S’il y a un témoignage avec lequel l’accusé Dienderé et ses conseils ont eu maille à partir, celui de Bassolet Hubert Charles André fait incontestablement partie. A l’époque, il était adjudant-chef Major, infirmier militaire en service à l’infirmerie du Centre national d’entrainement commando (CNEC) basé à Pô. Il a été affecté au Laboratoire du camp Guillaume Ouédraogo qu’il a rejoint le 5 octobre 1987. Le 15 octobre, après les coups de feu, il est allé voir le chef de corps adjoint, le lieutenant Dienderé Gilbert dans son bureau : « Je lui ai demandé ce qui se passe. Il m’a dit exactement ceci : « Sankara avait décidé d’éliminer les chefs historiques et ces derniers ont décidé de l’éliminer ». Il ne peut pas contester m’avoir dit ça. Il me l’a dit personnellement dans son bureau. J’étais désemparé. » Bien avant cette révélation sur l’assassinat de Sankara, le témoin était allé voir Gilbert Dienderé le 5 octobre pour lui demander de faire quelque chose pour ramener le calme dans les rangs. « Le 05 octobre, lorsque j’ai rejoint mon poste à Ouagadougou, je me suis présenté au chef de corps adjoint, le lieutenant Dienderé Gilbert. Je lui ai dit : mon lieutenant, il y a un problème. Un sous-officier … proche de Blaise Compaoré m’a dit ceci et cela et un autre également proche de Sankara m’a tenu à peu près les mêmes propos… Je lui ai dit que je venais le voir parce qu’il était le chef de corps adjoint et de tout faire pour qu’on ne se tire pas entre nous… Le chef de corps adjoint m’a écouté, il a souri et il n’a rien dit. J’ai compris par la suite que tout était joué. Le 15 octobre, quand il m’a dit que Sankara voulait éliminer les chefs historiques qui l’ont éliminé lui, je me suis dit, c’est fait, comment il faut faire ? Je suis sorti de son bureau, j’ai dit au soldat Compaoré Ali d’aller voir Kambou Titaré, le responsable du magasin d’armement, pour me donner un fusil kalachnikov et des munitions. Je précise que quand je venais voir le lieutenant Dienderé, peut-être une quarantaine de minutes après les faits, je suis passé à côté des corps couchés. »

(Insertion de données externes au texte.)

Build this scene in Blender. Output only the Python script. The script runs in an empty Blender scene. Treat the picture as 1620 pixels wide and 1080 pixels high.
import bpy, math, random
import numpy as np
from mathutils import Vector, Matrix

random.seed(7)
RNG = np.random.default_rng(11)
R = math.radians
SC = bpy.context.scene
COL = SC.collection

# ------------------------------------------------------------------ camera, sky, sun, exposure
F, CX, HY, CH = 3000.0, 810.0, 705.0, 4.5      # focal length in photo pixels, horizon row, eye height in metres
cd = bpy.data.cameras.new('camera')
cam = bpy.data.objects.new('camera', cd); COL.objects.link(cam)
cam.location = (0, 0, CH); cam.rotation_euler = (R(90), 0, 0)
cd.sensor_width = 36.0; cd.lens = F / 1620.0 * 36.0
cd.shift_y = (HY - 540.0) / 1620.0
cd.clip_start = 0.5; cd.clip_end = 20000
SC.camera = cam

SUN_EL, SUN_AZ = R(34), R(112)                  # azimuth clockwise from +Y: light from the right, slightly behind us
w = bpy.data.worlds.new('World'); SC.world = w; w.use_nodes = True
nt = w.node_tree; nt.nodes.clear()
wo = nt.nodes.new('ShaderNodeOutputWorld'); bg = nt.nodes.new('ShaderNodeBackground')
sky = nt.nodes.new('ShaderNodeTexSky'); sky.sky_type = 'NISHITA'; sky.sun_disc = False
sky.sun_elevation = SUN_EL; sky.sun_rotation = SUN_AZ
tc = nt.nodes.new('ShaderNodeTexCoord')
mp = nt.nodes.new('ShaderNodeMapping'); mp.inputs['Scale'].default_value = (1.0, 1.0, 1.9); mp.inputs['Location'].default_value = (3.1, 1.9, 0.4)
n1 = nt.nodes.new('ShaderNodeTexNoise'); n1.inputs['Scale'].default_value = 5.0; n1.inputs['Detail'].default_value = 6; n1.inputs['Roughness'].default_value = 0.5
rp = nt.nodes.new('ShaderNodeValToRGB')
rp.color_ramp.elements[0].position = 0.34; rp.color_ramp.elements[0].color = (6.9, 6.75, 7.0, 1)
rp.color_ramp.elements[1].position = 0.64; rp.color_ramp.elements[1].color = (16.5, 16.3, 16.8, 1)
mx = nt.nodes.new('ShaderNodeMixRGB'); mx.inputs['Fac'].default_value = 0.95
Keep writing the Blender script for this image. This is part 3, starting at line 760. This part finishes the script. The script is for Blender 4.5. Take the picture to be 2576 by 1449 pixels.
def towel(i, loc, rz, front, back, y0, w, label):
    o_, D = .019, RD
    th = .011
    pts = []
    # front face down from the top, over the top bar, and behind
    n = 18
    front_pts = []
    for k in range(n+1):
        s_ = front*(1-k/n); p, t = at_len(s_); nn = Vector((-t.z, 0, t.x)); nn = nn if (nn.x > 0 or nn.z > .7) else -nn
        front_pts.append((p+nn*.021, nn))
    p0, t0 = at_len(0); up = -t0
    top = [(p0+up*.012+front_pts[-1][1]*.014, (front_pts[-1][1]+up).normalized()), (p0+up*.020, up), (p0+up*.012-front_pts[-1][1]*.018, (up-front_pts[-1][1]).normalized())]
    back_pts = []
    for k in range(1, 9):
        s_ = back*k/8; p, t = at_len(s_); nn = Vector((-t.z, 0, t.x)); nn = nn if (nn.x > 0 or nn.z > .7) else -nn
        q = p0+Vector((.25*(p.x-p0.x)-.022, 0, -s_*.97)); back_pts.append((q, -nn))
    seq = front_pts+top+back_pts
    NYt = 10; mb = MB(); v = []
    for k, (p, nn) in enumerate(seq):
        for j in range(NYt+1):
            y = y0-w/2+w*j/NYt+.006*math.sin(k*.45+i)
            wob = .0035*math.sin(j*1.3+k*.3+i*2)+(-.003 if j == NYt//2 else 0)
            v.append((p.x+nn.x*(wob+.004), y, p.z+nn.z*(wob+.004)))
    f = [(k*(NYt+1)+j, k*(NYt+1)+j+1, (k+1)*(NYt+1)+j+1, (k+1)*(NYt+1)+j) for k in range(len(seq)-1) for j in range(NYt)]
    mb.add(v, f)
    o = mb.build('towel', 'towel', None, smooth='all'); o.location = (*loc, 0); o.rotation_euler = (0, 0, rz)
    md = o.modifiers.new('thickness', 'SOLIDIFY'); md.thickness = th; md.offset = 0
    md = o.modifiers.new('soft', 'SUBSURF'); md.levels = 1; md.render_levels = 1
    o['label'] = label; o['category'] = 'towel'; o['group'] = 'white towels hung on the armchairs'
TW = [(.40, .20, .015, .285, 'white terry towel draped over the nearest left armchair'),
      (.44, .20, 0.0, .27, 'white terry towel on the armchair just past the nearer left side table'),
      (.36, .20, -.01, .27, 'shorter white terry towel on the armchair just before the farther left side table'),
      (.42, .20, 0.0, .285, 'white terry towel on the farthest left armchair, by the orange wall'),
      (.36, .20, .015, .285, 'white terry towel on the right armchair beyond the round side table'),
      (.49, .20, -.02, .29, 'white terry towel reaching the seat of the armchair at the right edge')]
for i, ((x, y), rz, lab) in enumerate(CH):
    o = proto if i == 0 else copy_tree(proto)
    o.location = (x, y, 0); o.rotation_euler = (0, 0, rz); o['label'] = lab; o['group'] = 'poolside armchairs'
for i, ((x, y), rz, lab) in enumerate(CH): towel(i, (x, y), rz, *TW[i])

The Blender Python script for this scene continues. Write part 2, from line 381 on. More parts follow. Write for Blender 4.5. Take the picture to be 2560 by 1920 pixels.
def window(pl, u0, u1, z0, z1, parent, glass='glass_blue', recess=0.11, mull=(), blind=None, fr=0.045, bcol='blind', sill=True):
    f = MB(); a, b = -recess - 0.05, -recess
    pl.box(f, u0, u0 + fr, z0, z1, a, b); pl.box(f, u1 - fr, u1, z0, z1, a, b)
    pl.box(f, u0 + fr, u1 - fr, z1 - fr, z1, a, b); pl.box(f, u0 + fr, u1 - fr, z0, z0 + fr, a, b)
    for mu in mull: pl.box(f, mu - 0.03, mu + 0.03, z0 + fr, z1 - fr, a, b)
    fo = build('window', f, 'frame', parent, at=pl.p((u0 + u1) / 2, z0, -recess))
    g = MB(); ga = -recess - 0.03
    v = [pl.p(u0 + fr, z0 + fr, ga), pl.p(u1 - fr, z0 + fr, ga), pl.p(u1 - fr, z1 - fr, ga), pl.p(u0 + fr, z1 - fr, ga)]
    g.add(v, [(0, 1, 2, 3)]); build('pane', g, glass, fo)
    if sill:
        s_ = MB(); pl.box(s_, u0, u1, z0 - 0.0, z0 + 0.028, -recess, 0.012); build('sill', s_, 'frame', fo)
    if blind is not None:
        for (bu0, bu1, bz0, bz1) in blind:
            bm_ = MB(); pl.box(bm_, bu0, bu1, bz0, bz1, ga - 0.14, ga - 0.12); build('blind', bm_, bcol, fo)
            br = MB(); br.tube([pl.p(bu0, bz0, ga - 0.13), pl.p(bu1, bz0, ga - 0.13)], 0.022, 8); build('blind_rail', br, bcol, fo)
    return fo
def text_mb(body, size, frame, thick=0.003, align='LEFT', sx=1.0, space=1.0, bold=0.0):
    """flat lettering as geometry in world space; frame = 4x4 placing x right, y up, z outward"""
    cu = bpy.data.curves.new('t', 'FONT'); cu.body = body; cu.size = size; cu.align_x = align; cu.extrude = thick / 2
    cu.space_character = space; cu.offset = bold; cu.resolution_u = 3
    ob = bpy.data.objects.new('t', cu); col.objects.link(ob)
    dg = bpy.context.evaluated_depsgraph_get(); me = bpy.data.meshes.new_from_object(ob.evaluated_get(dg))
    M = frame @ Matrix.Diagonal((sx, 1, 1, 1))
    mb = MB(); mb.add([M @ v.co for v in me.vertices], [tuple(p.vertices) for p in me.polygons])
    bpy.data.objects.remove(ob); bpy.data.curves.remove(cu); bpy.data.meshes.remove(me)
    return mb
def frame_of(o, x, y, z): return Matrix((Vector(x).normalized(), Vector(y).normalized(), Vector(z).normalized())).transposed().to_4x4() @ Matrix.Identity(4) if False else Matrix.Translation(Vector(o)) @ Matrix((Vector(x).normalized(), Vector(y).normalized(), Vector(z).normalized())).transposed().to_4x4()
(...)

Autre fait troublant dans la construction de la défense de Gilbert Dienderé : nulle part durant les événements, il n’a parlé ou rendu compte à Blaise Compaoré de quoi que ce soit. Pourtant, Blaise Compaoré était son supérieur hiérarchique immédiat et considéré comme le numéro 2 du CNR à l’époque. A partir de l’assassinat de Thomas Sankara, Blaise Compaoré était devenu, de facto, le nouveau président, en atteste la déclaration du Front populaire lue à la radio à 19h. Malgré la montée en puissance de Blaise Compaoré, le lieutenant Dienderé n’avait pas affaire à lui. Il a préféré dire aux juges qu’il parlait aux morts (Lingani, Maiga, Nabié, etc.). Dans les renseignements militaires, il semble que cette parade serait l’apanage des fautifs, de ceux que tout accuse.